What is your fondest memory in racing?
Well, just basically being at that very top level, and racing with those guys. When you look back, I was part of that time, I was racing Jeremy, the greatest racer of all-time, and I was a threat to win races and titles. I guess I am just excited to have been part of that whole era. Jeremy and I had some heated battles and we didn’t like each other for along time, man, but I have nothing but respect for him now. He is awesome.

Tell me about your personal life. Where are you living, and how are your kids doing?

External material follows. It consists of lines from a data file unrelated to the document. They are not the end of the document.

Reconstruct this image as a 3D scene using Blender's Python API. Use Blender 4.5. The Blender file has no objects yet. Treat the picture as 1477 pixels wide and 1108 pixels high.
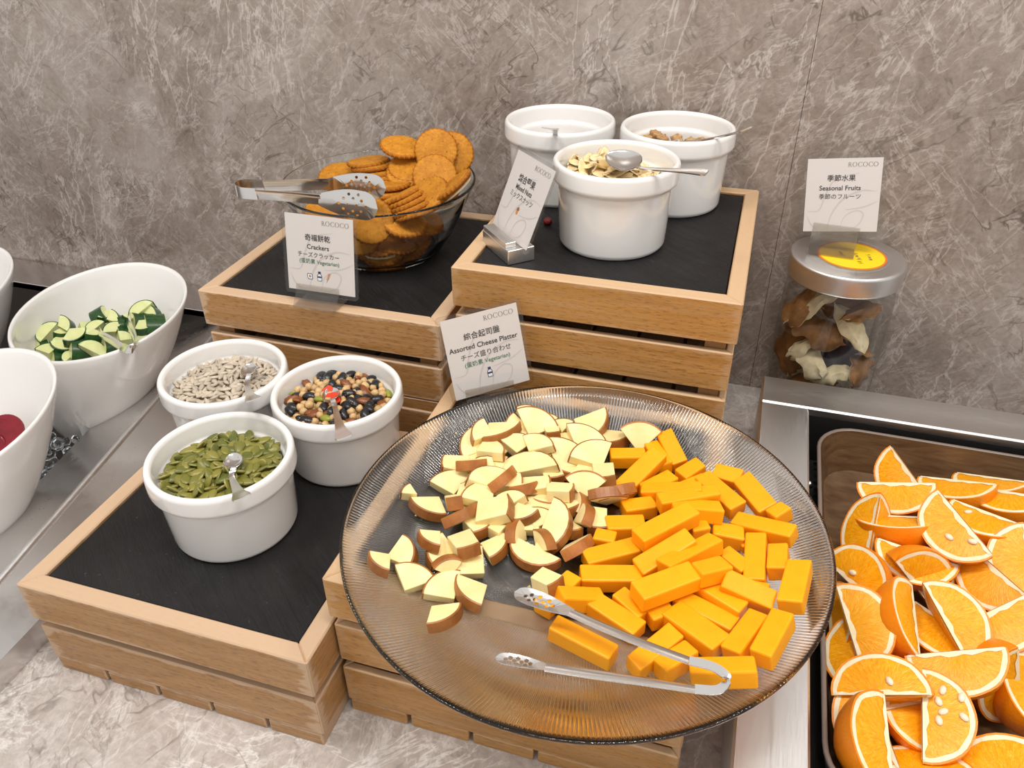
import bpy, bmesh, math, random
from mathutils import Vector, Matrix, Quaternion
from mathutils import noise as mnoise
C = bpy.context.scene.collection
PI = math.pi

# ------------------------------------------------------------------ camera, world, lights, exposure
sc = bpy.context.scene
cam_d = bpy.data.cameras.new('camera')
cam_d.sensor_fit = 'HORIZONTAL'; cam_d.sensor_width = 36.0
cam_d.lens = 1145.4 / 1477 * 36.0
cam_d.clip_start = 0.02
cam = bpy.data.objects.new('camera', cam_d); C.objects.link(cam)
pitch, yaw, roll = 0.59277, 0.30373, -0.01021
fw = Vector((-math.sin(yaw) * math.cos(pitch), math.cos(yaw) * math.cos(pitch), -math.sin(pitch)))
rt = Vector((math.cos(yaw), math.sin(yaw), 0)); up = rt.cross(fw)
rt2 = rt * math.cos(roll) + up * math.sin(roll); up2 = -rt * math.sin(roll) + up * math.cos(roll)
cam.matrix_world = Matrix(((rt2.x, up2.x, -fw.x, 0), (rt2.y, up2.y, -fw.y, 0), (rt2.z, up2.z, -fw.z, 0.638), (0, 0, 0, 1)))
sc.camera = cam

w = bpy.data.worlds.new('room_light'); sc.world = w; w.use_nodes = True
bg = w.node_tree.nodes['Background']
bg.inputs[0].default_value = (1.0, 0.965, 0.93, 1); bg.inputs[1].default_value = 0.78

def lamp(name, loc, target, sx, sy, power, col):
    d = bpy.data.lights.new(name, 'AREA'); d.shape = 'RECTANGLE'; d.size = sx; d.size_y = sy
    d.energy = power; d.color = col
    o = bpy.data.objects.new(name, d); C.objects.link(o); o.location = loc
    o.rotation_euler = (Vector(target) - Vector(loc)).to_track_quat('-Z', 'Y').to_euler()
    return o
lamp('ceiling_lamp', (-0.75, 0.15, 1.75), (-0.45, 0.6, 0.1), 0.32, 0.32, 9.5, (1.0, 0.96, 0.91))
lamp('ceiling_lamp', (0.05, 0.22, 1.85), (-0.05, 0.55, 0.1), 0.45, 0.35, 13.0, (1.0, 0.96, 0.91))
lamp('ceiling_lamp', (0.95, 0.35, 1.8), (0.3, 0.6, 0.1), 0.32, 0.32, 8.0, (1.0, 0.955, 0.90))
sc.view_settings.view_transform = 'Standard'
sc.view_settings.look = 'None'
sc.view_settings.gamma = 1.0
sc.view_settings.use_curve_mapping = False
sc.view_settings.exposure = 0.0
sc.cycles.max_bounces = 14; sc.cycles.transmission_bounces = 12; sc.cycles.transparent_max_bounces = 24
sc.cycles.sample_clamp_indirect = 4.0

# ------------------------------------------------------------------ materials
class NT:
    def __init__(s, name):
        s.m = bpy.data.materials.new(name); s.m.use_nodes = True; s.t = s.m.node_tree
        s.b = s.t.nodes['Principled BSDF']; s.out = s.t.nodes['Material Output']; s._co = None
    def n(s, typ, **kw):
        x = s.t.nodes.new(typ)
        for k, v in kw.items():
            if k.startswith('i_'):
                key = k[2:]; key = int(key) if key.isdigit() else key.replace('_', ' ')
                if hasattr(v, 'is_output'): s.t.links.new(v, x.inputs[key])
                else: x.inputs[key].default_value = v
            else: setattr(x, k, v)
        return x
    def l(s, a, b): s.t.links.new(a, b)
    def co(s, which='Object', scale=(1, 1, 1), rot=(0, 0, 0), loc=(0, 0, 0)):
        if s._co is None: s._co = s.n('ShaderNodeTexCoord')
        mp = s.n('ShaderNodeMapping'); s.l(s._co.outputs[which], mp.inputs[0])
        mp.inputs['Scale'].default_value = scale; mp.inputs['Rotation'].default_value = rot; mp.inputs['Location'].default_value = loc
        return mp.outputs[0]
    def noise(s, vec, scale, detail=4, rough=0.55, dist=0.0):
        x = s.n('ShaderNodeTexNoise'); s.l(vec, x.inputs['Vector'])
        x.inputs['Scale'].default_value = scale; x.inputs['Detail'].default_value = detail
        x.inputs['Roughness'].default_value = rough; x.inputs['Distortion'].default_value = dist
        return x.outputs[0]
    def ramp(s, fac, stops, interp='LINEAR'):
        x = s.n('ShaderNodeValToRGB'); s.l(fac, x.inputs[0]); cr = x.color_ramp; cr.interpolation = interp
        while len(cr.elements) < len(stops): cr.elements.new(0.5)
        for e, (p, c) in zip(cr.elements, stops):
            e.position = p; e.color = (c, c, c, 1) if isinstance(c, (int, float)) else (*c, 1)
        return x.outputs[0]
    def mix(s, fac, a, b, mode='MIX'):
        x = s.n('ShaderNodeMix', data_type='RGBA', blend_type=mode)
        for i, v in ((0, fac), (6, a), (7, b)):
            if hasattr(v, 'is_output'): s.l(v, x.inputs[i])
            elif i == 0: x.inputs[0].default_value = v
            else: x.inputs[i].default_value = (*v, 1)
        return x.outputs[2]
    def math(s, op, a, b=0.0, c=0.0):
        x = s.n('ShaderNodeMath', operation=op)
        for i, v in enumerate((a, b, c)):
            if hasattr(v, 'is_output'): s.l(v, x.inputs[i])
            else: x.inputs[i].default_value = v
        return x.outputs[0]
    def bump(s, h, strength=0.3, dist=0.001):
        x = s.n('ShaderNodeBump'); s.l(h, x.inputs['Height']); x.inputs['Strength'].default_value = strength
        x.inputs['Distance'].default_value = dist; s.l(x.outputs[0], s.b.inputs['Normal']); return x
    def set(s, **kw):
        for k, v in kw.items():
            key = k.replace('_', ' ')
            if hasattr(v, 'is_output'): s.l(v, s.b.inputs[key])
            else: s.b.inputs[key].default_value = (*v, 1) if key == 'Base Color' else v
        return s
    def rnd(s): return s.n('ShaderNodeObjectInfo').outputs['Random']

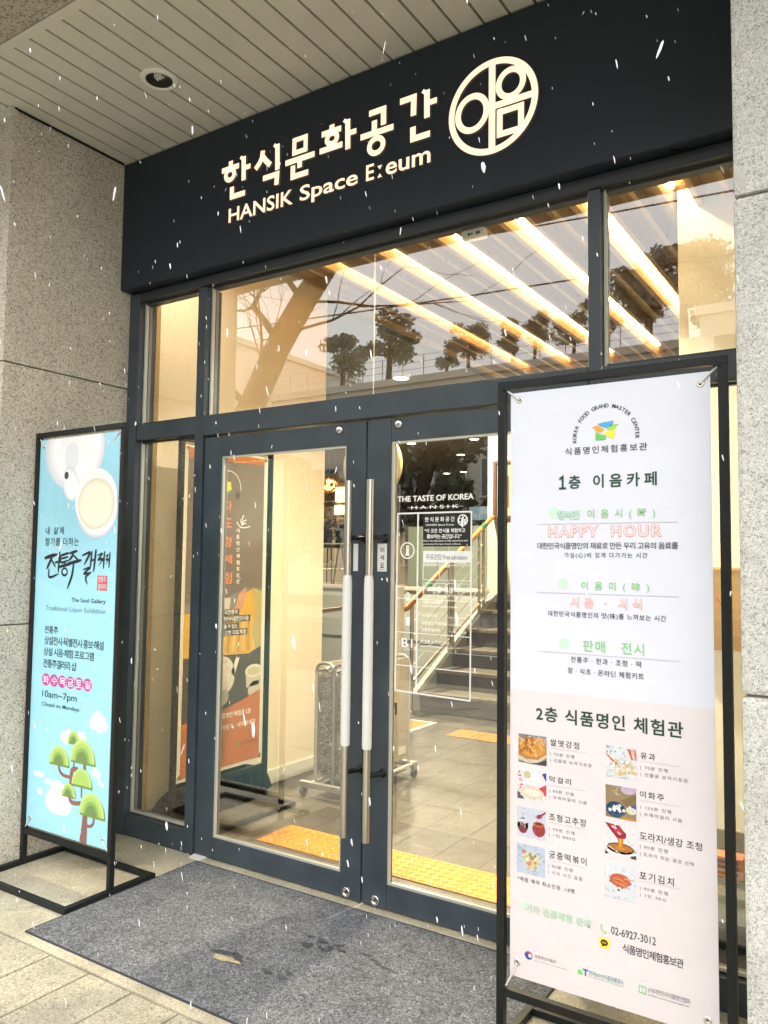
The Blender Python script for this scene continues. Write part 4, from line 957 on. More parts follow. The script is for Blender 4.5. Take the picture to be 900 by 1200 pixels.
for pts, w in (([(-1.1810,.191),(-1.1745,.262),(-1.1720,.335)],[.052,.036,.030]),([(-1.1100,.335),(-1.1100,.295),(-1.128,.276),(-1.168,.270)],.014),([(-1.2040,.366),(-1.255,.358),(-1.285,.366),(-1.292,.395)],.020),([(-1.2035,.392),(-1.2040,.455)],.010),([(-1.284,.400),(-1.283,.490),(-1.270,.512),(-1.235,.515)],.024),([(-1.380,.530),(-1.376,.495),(-1.345,.474),(-1.290,.472)],.016),([(-1.190,.565),(-1.188,.520),(-1.203,.512)],.020),([(-1.268,.640),(-1.268,.510)],.010)):
    stroke(b, S, curve(pts, 6), w if not isinstance(w, list) else [w[0]+(w[-1]-w[0])*i/12 for i in range(13)], TRK, 3)
for i, (a, c, r, h) in enumerate(((-1.2757,.6385,.046,.054),(-1.3820,.525,.076,.086),(-1.2050,.558,.090,.103),(-1.2045,.450,.073,.078),(-1.2998,.390,.052,.056),(-1.1240,.3275,.090,.100))):
    k = 4+.6*i
    ell(b, S, a+.006, c-.010, r, h, pm('canopy_edge','#74913f'), k, 24, 0, 180); rect(b, S, a-r+.006, a+r+.006, c-.012, c-.004, pm('canopy_edge','#74913f'), k)
    for f, col in ((1,'#b9d27e'),(.84,'#a6c56a'),(.62,'#86ab58'),(.46,'#6f8a52')): k += .1; ell(b, S, a-(1-f)*r*.06, c-.003, r*f, h*f, pm('canopy'+col, col), k, 24, 0, 180)
b.build('printed_trees', ban)

# ------------------------------------------------------------------ lobby shell
g = MB(); g.box(-14, 6, .125, 6.0, -.14, -.002, LOBBY); struct(g.build('lobby_floor'))
g = MB(); g.box(-14, 6, 6.001, 16, -.14, 1.14, mat('raised_floor_wood', (.25,.19,.12), .4, var=.15, vscale=5)); struct(g.build('raised_floor'))
t = thing('lobby_wall', 'cream painted wall on the left inside the doors, ending in a straight edge', 'wall', (-1.65, .9, 0))
b = MB(); b.box(-1.74, -1.60, .125, 1.79, 0, 3.66, CREAM); b.build('wall_panel', t, bevel=.002)
b = MB(); b.box(-1.599, -1.588, .126, 1.80, 0, .095, CREAMW); b.build('skirting', t, bevel=.002)
b = MB(); b.box(-1.598, -1.572, .124, .155, .096, 3.1, wood_mat('edge_trim_wood', (.34,.22,.07), (.5,.34,.12), .3, 2)); b.build('edge_trim', t)
b = MB(); b.lathe([(.0,.012),(.016,.012),(.019,.0)], (-1.60,.32,1.40), CREAMW, 'x', 20); b.build('wall_button', t)
t = thing('stairwell_wall', 'cream wall at the head of the stairs carrying a framed picture', 'wall', (0, 6.1, 0))
b = MB(); b.box(-2.30, 6, 6.05, 6.2, .9, 3.8, CREAM); b.build('wall_panel', t)
b = MB(); b.box(-2.30, 6, 6.03, 6.049, .94, 1.05, mat('dark_skirting', (.05,.045,.04), .5)); b.build('skirting', t)
t = thing('side_wall', 'plain pale wall behind the right sidelight beside the stairs', 'wall', (1.5, 1.8, 0))
b = MB(); b.box(.995, 6, 1.70, 1.85, 0, 3.8, CREAMW); b.build('wall_panel', t)
b = MB(); b.box(.985, 6, 1.68, 1.699, 0, .10, mat('stone_skirting', (.16,.15,.12), .5)); b.build('skirting', t)
t = thing('corner_wall', 'short side wall closing the lobby beyond the right sidelight', 'wall', (1.75, .9, 0))
b = MB(); b.box(1.80, 1.95, .13, 1.70, 0, 3.8, CREAMW); b.build('wall_panel', t)
t = thing('lobby_ceiling', 'timber slat ceiling with bright light strips over the lobby', 'ceiling', (-.3, 2.7, 3.6))
b = MB(); b.box(-1.9, 6, .125, 5.6, 3.672, 3.76, FINW); b.box(-14, 6, 5.6, 16, 3.62, 3.76, mat('cafe_ceiling', (.16,.15,.13), .7)); b.box(-14, -1.9, .125, 5.6, 3.62, 3.76, MATS['cafe_ceiling']); b.build('ceiling_board', t)
LEDX = [-1.27, -.82, -.37, .08, .53, .98]
b = MB(); x = -1.27-.45
k = 0
while x < 1.0:
    for dx, w, z in ((0, .035, 3.545), (.16, .03, 3.548), (.31, .03, 3.565)):
        if x+dx > -1.6: b.box(x+dx-w, x+dx, .20, 5.55, z, 3.671, FINW)
    x += .45
b.build('timber_slat', t)
LED = mat('light_strip', (1,1,1), .5, emit=(1.0,.80,.46), estr=56.0)
for x in LEDX:
    b = MB(); b.box(x+.002, x+.014, .22, 4.9 if x < .9 else 1.62, 3.652, 3.668, LED); b.build('light_strip', t)

# ------------------------------------------------------------------ stairs and rails
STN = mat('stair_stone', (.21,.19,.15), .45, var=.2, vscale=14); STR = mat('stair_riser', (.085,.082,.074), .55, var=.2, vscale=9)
t = thing('stone_stairs', 'dark stone stairs rising to the raised floor behind the right door', 'stairs', (-.5, 4.15, 0))
b = MB(); r_ = MB()
for k in range(5):
    y0 = 4.17+.345*k; z0, z1 = .193*k, .193*(k+1)
    y1 = y0+.36 if k < 4 else 6.03
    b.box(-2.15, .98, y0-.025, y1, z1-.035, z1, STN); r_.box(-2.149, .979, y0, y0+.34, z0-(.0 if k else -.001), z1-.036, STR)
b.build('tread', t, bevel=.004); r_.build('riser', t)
b = MB(); b.box(-2.26, -2.152, 4.2, 6.0, 0, .10, CREAMW); b.prism([(-2.26,4.17,.0),(-2.26,6.0,.0),(-2.26,6.0,1.15),(-2.26,4.17,.18)], (.107,0,0), mat('stringer_white', (.40,.43,.40), .5)); b.build('stringer', t)
HW = wood_mat('handrail_wood', (.46,.22,.055), (.62,.33,.10), .35, 1)
t = thing('stair_handrail', 'round wooden handrail on steel posts with green tape bands beside the stairs', 'handrail', (-2.2, 4.9, 0))
x = -2.2
P = lambda y: 1.03+(y-3.93)*.515
b = MB(); b.tube([(x-.28,3.95,1.02),(x-.06,3.93,1.02),(x,3.98,1.05),(x,5.95,P(5.95)),(x,6.02,P(5.95)+.01)], .030, HW, 14); b.build('wooden_rail', t)
b = MB(); GT = mat('green_tape', (.03,.22,.10), .4)
for y in (4.40, 5.72): b.tube([(x,y-.05,P(y-.05)),(x,y+.05,P(y+.05))], .0315, GT, 14)
b.build('tape_band', t)
for y, zb in ((4.08, .0), (4.88, .43), (4.96, .46), (5.62, .80), (5.74, .85)):
    b = MB(); b.tube([(x,y,zb),(x,y,P(y)-.02)], .019, STEEL, 10); b.lathe([(.04,0),(.04,.01),(.02,.02)], (x,y,zb), STEEL, 'z', 14); b.build('steel_post', t)
b = MB()
b.tube([(x,3.98,.24),(x,5.8,1.12)], .019, STEEL, 10)
for q in (.2,.4,.6,.8):
    b.tube([(x,4.08,.30+.78*q*.95),(x,5.74,.30+.80+.78*q*1.05)], .006, STEEL, 6)
b.build('steel_rail', t)
t = thing('raised_floor_edge', 'white parapet band along the edge of the raised cafe floor', 'parapet', (-6, 5.9, 0))
b = MB(); b.box(-14, -2.27, 5.93, 5.999, 0, 1.155, mat('parapet_white', (.58,.62,.58), .5)); b.box(-14, -2.27, 5.90, 6.03, 1.156, 1.20, CREAMW); b.build('parapet_panel', t, bevel=.003)
b = MB(); b.box(-14, -2.27, 5.915, 5.9295, .50, .515, mat('shadow_gap', (.12,.12,.11), .8)); b.build('panel_groove', t)
t = thing('brass_rail', 'sloping brass handrail in front of the white parapet', 'handrail', (-4.4, 5.3, 0))
b = MB(); BR = mat('brass', (.62,.42,.14), .3, metal=1.0)
b.tube([(-5.4,5.4,.70),(-3.2,5.4,1.05)], .028, BR, 12); b.build('rail', t)
for xx in (-5.2, -3.4):
    b = MB(); b.tube([(xx,5.4,0),(xx,5.4,.70+(xx+5.4)*.159)], .018, STEEL, 8); b.build('rail_post', t)
# glass balustrade on the raised floor
t = thing('frosted_partition', 'pale green frosted glass partition standing on the raised floor', 'partition', (-4.0, 7.2, 1.14))
b = MB(); b.box(-4.15, -2.6, 7.2, 7.22, 1.141, 2.05, mat('frosted_glass', (.34,.42,.36), .3)); b.build('partition_panel', t)
b = MB(); b.box(-4.2, -4.15, 7.19, 7.23, 1.141, 2.08, STEEL); b.build('partition_post', t)

# ------------------------------------------------------------------ things in the lobby
TAC = 'tactile tiles inside the doors'
for i, x in enumerate((-.932, -.632, -.332, -.032, .268, .568)):
    lb = ['yellow tactile tile inside the left door, leftmost of its row', 'yellow tactile tile second from the left inside the left door', 'yellow tactile tile behind the meeting stiles of the two doors', 'yellow tactile tile behind the pane of the right door, first on its left', 'yellow tactile tile inside the right door beside the menu banner', 'yellow tactile tile mostly hidden behind the menu banner'][i]
    if i == 0: ti = tactile((x,.362,-.002), .298, .298, lb, TAC)
    else: dup(ti, (x,.362,-.002), lb)
for i, x in enumerate((-1.38, -1.08, -.78)):
    dup(ti, (x,3.30,-.002), ['yellow tactile tile before the bottom step, nearest the handrail', 'yellow tactile tile before the bottom step, in the middle', 'yellow tactile tile before the bottom step, farthest from the handrail'][i], 'tactile tiles before the stairs')
t = thing('lift_plate', 'yellow floor panel with a pale edging strip by the foot of the handrail', 'floor panel', (-2.0, 3.4, 0))
b = MB(); b.box(-2.5, -1.74, 3.2, 3.68, -.002, .004, YEL); b.build('plate', t); b = MB(); b.box(-2.5, -1.69, 3.682, 3.72, -.002, .006, CREAMW); b.box(-1.738, -1.69, 3.2, 3.681, -.002, .006, CREAMW); b.build('edging', t)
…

Well, Jennifer and I are still together and she is great. We got engaged in 1999, back in Paris when I was there for the supercross. We recently moved up to Cartersville, Georgia, which is close to Atlanta, but prior to that we were living down in southern Georgia. Haydon was born in 2003, the week after my last win Phoenix. That was the one where I had that battle with Chad. That was a good week in my life! He is now nine-years old, plays tennis, baseball and does it all. Then we have Hudson who is four-years old. Neither of them are focused on one sport. It's all good. We come and go a lot, and we don’t sit home much.

Okay, I have taken enough of your time. Hey, one last question – how is that weekday crowd at Milestone? Any crazy fans out there? I have heard some stories about that place.
Oh boy, I think I know what you are talking about. We are lucky our new track is off to the side and behind a chain fence, so not too many people come back here. We have had no issues!